August 31, 2016

Deploying NFV Doesn't Have to Be a Game of Risk

To leverage virtualization faster and more efficiently, service providers can lean on experienced systems integration partners.

Until a year ago, most service providers were still trying to validate the technologies underpinning network functions virtualization (NFV). A major question still lingered: Will NFV really work or is it just a fascinating concept that sounds great in theory but is difficult to implement in practice? Today, service providers recognize the need to move beyond testing and bring NFV to market.

 

 

Despite this shift in perspective, we’re often asked why NFV is not more widely operational. If service providers are satisfied with the results of their NFV trials, then why are they not commercializing it?

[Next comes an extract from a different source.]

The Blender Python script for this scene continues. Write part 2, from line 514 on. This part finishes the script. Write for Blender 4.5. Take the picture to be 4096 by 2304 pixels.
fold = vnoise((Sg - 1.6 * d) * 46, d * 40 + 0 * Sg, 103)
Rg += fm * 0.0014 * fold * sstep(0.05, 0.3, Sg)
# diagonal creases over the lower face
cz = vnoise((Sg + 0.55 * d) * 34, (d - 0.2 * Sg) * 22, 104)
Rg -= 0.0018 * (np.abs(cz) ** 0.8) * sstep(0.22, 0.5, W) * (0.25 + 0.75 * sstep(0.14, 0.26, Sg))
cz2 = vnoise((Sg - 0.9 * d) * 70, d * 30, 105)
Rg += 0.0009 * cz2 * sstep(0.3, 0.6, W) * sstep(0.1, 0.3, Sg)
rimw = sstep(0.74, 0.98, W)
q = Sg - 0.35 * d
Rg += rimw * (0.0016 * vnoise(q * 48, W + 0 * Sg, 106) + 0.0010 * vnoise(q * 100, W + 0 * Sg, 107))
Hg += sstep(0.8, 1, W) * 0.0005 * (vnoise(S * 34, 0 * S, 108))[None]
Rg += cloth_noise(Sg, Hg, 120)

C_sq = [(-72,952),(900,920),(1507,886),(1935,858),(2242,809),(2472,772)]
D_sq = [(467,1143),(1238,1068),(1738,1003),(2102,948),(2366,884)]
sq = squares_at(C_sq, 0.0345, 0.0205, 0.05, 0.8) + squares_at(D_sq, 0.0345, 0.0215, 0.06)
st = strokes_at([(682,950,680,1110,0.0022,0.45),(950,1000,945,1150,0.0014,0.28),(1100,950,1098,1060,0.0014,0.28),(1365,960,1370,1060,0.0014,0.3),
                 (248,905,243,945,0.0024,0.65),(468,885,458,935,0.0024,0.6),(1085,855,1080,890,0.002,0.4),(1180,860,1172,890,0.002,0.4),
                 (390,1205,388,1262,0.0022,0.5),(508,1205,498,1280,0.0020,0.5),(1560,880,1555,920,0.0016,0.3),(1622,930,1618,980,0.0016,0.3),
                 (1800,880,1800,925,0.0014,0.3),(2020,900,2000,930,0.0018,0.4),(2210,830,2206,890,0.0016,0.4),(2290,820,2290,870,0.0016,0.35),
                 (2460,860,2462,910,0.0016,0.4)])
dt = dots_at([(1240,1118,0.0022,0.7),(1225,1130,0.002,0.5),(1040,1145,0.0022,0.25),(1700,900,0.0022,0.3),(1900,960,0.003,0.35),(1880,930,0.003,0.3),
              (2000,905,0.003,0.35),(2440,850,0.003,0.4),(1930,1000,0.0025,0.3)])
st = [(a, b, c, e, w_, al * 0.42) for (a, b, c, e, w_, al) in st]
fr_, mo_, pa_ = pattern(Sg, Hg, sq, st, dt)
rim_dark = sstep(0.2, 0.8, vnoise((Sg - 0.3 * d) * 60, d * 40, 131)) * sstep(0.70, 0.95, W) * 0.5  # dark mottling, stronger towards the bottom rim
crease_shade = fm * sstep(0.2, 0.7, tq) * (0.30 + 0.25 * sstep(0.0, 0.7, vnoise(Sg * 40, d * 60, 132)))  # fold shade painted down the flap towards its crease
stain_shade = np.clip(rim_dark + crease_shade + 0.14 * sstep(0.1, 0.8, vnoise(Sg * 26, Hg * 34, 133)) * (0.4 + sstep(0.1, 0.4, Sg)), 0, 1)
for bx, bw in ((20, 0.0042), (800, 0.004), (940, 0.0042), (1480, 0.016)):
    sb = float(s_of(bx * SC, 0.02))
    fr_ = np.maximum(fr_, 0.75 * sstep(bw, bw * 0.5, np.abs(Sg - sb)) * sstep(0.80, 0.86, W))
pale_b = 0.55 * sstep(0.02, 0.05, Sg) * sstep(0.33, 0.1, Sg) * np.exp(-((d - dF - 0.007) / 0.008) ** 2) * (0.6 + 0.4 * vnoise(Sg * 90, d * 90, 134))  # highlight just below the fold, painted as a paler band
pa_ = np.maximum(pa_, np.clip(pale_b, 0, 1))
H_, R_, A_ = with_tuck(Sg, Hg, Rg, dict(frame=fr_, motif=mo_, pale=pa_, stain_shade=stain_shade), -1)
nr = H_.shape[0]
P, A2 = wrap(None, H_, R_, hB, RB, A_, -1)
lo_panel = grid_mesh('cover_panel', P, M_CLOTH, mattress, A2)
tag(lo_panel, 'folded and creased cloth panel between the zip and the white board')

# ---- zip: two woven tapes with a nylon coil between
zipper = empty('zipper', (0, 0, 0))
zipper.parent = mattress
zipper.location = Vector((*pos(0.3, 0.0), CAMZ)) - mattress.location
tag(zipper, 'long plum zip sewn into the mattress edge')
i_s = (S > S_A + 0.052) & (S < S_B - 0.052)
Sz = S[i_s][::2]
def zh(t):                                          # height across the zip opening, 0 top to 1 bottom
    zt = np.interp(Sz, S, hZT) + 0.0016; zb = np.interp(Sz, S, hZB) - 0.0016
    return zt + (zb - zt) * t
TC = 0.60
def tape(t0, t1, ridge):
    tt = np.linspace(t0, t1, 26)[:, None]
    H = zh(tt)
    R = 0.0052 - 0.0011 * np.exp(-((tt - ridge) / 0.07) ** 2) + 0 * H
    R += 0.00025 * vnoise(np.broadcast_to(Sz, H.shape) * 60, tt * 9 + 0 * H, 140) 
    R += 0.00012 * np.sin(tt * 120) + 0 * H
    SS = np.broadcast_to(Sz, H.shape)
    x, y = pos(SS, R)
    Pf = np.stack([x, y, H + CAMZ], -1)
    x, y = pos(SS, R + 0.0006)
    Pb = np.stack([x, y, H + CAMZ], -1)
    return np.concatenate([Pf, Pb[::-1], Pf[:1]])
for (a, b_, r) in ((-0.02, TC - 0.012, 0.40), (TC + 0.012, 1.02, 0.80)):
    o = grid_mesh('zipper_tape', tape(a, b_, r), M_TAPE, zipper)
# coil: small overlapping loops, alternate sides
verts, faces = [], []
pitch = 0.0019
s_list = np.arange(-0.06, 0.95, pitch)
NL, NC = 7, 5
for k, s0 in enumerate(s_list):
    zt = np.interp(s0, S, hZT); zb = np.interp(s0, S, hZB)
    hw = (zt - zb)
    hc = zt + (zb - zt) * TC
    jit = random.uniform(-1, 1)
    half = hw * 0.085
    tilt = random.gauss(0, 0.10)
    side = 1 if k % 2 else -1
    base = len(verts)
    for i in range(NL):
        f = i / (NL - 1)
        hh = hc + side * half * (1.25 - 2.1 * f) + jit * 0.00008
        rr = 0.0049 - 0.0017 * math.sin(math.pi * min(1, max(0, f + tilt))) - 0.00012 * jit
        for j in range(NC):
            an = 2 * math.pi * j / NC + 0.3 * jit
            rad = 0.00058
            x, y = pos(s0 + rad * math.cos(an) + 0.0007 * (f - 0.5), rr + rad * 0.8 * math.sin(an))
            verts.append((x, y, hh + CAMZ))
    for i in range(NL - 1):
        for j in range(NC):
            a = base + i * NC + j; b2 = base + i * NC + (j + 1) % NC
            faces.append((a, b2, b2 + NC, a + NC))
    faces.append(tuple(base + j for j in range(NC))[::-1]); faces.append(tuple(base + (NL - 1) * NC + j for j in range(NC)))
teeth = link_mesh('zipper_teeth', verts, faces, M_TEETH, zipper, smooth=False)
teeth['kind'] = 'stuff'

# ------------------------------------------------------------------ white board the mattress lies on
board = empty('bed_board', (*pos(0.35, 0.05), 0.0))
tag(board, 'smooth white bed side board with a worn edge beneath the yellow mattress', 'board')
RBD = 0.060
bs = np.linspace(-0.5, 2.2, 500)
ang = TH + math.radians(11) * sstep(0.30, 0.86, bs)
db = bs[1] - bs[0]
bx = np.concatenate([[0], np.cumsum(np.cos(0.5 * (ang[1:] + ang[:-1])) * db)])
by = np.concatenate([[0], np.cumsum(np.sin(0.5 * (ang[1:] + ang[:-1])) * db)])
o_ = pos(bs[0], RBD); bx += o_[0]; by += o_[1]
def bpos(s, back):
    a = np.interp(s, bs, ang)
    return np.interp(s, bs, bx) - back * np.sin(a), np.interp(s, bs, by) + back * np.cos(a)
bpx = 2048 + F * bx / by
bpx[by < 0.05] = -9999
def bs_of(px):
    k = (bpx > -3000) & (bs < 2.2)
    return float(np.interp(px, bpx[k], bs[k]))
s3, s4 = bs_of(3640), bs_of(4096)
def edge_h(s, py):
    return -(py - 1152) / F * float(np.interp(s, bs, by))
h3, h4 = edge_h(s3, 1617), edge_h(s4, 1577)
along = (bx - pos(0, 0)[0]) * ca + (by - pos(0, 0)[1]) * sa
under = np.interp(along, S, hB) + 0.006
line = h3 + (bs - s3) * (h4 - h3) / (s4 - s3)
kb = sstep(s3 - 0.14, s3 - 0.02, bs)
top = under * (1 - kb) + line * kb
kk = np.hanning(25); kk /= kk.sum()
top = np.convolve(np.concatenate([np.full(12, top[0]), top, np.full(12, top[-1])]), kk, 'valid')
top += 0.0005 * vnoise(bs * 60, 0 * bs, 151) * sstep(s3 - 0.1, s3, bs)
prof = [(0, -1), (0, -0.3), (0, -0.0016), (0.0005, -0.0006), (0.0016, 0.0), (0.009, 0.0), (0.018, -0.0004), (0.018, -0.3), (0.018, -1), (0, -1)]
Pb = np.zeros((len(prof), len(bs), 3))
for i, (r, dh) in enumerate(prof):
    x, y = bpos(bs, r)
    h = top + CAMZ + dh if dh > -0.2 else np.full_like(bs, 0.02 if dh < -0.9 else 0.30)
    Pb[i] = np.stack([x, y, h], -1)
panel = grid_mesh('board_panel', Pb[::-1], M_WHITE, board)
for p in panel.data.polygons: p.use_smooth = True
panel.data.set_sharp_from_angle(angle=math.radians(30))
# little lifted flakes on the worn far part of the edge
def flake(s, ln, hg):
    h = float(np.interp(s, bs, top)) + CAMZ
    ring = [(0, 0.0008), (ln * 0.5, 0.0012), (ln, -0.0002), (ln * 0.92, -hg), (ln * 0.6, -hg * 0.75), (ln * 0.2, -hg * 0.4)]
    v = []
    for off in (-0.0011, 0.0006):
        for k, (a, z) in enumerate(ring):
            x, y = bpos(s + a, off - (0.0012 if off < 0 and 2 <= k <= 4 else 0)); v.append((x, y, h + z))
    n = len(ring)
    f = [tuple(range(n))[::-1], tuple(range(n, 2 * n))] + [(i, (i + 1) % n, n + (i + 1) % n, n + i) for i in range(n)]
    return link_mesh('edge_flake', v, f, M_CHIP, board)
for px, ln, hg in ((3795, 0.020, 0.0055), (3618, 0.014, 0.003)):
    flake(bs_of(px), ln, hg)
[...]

One of the biggest roadblocks preventing service providers from progressing with network virtualization is the way that traditional equipment suppliers sell products. Traditional vendors have always sold dedicated hardware called "boxes." Because nearly every facet of virtualization challenges their existing business of selling boxes, vendors are dragging their feet.

In many cases when service providers approach incumbent suppliers with requests for virtualized solutions, suppliers merely produce virtualized versions of existing boxes. What was a physical piece of equipment is now a virtual version of the same thing. But now the risks of implementing virtualized network functions and ensuring their orchestration with the rest of the network comprised of both legacy hardware and virtualized software fall entirely on the shoulders of service providers. That’s the fundamental cause for the sluggish operationalization of NFV.

Service providers need a prime systems integrator. They need someone to say, "I'm willing to take that risk for you. I have the experience and I can take your NFV project forward and make it work for you."

NFV is too vast and complex for most service providers to implement alone. There are operational and organizational challenges that service providers may not be able to identify or overcome on their own. Systems integrators can shoulder these risks and use their expertise to help service providers implement best-of-breed virtualization technologies as well as adapt their internal processes and organizational structures to support newly virtualized environments.

With a primary systems integrator to lean on for the implementation of NFV, service providers can focus on their business and develop the services that their customers really want.